** WHAT IS EXPECTED **
Each line of the listing that contains the word "picture" is to be copied.

:: DATASET SECTION

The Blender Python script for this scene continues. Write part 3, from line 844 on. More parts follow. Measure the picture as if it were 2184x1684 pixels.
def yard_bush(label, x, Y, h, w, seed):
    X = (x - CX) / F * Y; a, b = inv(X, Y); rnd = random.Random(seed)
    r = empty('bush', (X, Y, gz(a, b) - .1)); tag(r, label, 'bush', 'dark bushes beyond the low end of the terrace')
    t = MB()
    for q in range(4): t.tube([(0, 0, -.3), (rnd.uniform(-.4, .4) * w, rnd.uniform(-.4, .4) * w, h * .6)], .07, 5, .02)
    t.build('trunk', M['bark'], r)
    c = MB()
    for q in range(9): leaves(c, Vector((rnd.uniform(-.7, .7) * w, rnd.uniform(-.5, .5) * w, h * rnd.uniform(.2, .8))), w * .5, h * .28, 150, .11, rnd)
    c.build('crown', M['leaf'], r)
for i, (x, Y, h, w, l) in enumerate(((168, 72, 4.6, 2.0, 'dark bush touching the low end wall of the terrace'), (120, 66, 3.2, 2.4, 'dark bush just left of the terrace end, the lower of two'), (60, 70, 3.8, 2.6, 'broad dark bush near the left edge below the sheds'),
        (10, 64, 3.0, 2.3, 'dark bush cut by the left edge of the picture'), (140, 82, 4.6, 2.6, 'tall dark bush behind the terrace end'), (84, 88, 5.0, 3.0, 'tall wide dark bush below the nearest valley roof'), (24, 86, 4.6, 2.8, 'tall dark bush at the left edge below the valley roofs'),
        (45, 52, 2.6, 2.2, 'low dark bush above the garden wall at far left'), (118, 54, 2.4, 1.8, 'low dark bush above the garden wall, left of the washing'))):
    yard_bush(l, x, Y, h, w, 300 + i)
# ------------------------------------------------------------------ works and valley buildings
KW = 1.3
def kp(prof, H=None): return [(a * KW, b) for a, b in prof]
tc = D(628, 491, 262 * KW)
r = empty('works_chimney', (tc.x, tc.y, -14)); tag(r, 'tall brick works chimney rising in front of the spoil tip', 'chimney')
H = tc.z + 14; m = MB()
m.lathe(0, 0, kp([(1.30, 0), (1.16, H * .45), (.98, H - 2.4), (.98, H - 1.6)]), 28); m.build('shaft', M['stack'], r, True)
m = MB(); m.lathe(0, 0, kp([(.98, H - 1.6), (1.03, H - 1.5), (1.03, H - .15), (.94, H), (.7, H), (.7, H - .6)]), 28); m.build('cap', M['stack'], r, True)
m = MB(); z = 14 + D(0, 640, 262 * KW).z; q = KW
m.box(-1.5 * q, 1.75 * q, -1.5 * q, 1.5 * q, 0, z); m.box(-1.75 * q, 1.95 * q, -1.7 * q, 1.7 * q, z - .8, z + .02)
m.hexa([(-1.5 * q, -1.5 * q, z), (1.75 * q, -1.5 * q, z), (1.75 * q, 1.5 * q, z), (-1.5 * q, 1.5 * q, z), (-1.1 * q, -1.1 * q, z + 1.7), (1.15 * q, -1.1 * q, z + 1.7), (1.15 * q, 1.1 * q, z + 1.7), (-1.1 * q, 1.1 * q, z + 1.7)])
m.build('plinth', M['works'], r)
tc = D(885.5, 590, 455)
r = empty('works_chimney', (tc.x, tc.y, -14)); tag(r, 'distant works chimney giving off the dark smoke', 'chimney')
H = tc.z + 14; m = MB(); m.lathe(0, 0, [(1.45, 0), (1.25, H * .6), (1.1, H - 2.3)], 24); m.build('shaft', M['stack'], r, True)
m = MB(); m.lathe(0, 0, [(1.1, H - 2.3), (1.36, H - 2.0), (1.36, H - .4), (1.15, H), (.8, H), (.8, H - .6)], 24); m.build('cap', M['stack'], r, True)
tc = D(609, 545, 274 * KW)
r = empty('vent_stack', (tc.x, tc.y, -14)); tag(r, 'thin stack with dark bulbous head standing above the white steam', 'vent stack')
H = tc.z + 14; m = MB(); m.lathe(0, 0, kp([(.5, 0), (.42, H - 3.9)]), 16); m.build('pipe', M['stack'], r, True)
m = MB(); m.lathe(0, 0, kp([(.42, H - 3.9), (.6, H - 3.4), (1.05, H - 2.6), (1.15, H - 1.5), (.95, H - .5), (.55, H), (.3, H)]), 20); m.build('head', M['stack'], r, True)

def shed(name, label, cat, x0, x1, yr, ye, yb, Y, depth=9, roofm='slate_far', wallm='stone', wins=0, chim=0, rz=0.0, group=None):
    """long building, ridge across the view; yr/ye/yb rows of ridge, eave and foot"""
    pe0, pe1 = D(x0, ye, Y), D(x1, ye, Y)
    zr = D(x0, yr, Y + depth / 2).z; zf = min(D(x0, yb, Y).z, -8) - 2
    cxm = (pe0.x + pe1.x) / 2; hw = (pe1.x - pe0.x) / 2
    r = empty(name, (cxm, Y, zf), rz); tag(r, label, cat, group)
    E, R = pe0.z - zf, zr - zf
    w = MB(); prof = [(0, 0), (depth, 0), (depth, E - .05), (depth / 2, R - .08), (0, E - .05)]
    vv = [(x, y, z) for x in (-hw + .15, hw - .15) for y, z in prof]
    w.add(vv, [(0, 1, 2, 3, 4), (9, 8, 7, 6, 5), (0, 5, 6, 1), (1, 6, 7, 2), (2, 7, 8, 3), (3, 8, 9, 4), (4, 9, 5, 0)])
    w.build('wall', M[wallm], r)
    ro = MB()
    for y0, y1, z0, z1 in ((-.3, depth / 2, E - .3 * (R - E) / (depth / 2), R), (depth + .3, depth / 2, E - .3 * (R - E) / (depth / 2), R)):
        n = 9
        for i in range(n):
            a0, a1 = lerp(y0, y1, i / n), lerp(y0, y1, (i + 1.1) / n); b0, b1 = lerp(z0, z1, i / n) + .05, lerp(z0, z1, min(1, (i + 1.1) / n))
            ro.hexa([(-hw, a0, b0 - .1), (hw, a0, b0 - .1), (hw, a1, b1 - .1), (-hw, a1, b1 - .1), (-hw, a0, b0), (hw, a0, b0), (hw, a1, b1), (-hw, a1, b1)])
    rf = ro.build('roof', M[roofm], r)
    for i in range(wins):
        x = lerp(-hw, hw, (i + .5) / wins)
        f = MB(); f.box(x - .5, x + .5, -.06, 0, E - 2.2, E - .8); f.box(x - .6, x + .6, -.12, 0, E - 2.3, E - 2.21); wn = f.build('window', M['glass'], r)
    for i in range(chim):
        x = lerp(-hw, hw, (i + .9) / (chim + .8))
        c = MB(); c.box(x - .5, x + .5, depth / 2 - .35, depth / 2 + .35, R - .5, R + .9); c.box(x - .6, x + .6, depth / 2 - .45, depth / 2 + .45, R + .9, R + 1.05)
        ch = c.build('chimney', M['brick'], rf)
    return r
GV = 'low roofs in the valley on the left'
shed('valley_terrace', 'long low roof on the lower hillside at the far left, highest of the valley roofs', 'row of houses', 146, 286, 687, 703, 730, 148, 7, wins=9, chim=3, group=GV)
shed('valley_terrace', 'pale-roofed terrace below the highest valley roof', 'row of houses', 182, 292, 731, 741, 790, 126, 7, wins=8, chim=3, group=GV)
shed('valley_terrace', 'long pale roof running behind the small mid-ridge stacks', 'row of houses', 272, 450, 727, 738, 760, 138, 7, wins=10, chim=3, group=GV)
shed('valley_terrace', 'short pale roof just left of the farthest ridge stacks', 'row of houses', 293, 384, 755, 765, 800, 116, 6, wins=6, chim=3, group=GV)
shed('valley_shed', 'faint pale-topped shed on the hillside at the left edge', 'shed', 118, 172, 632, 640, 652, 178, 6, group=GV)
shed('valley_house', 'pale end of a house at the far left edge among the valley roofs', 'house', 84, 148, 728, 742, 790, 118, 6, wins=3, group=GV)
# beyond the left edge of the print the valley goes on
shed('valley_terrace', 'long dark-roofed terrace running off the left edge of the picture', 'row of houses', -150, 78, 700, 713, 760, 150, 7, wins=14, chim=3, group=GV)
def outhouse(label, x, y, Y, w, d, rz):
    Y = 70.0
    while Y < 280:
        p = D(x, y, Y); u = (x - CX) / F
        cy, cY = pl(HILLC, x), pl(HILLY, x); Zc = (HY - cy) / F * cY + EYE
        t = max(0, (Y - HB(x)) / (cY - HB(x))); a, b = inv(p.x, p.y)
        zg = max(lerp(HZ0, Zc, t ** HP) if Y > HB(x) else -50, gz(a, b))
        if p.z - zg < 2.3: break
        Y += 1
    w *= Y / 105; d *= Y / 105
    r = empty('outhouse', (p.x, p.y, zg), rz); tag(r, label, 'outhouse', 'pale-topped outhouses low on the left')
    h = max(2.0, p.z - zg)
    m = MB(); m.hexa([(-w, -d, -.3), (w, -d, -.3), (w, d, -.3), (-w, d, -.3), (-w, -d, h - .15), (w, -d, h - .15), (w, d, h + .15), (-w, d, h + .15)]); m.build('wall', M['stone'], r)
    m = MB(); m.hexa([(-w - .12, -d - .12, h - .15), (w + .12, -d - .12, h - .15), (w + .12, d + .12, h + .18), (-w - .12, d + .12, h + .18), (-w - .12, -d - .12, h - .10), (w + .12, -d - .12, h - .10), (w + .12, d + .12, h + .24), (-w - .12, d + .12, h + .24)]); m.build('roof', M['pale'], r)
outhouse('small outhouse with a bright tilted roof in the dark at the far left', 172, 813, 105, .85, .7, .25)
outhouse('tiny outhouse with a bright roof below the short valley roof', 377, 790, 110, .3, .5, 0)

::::

** OUTPUT **
The Blender Python script for this scene continues. Write part 3, from line 844 on. More parts follow. Measure the picture as if it were 2184x1684 pixels.
        (10, 64, 3.0, 2.3, 'dark bush cut by the left edge of the picture'), (140, 82, 4.6, 2.6, 'tall dark bush behind the terrace end'), (84, 88, 5.0, 3.0, 'tall wide dark bush below the nearest valley roof'), (24, 86, 4.6, 2.8, 'tall dark bush at the left edge below the valley roofs'),
shed('valley_terrace', 'long dark-roofed terrace running off the left edge of the picture', 'row of houses', -150, 78, 700, 713, 760, 150, 7, wins=14, chim=3, group=GV)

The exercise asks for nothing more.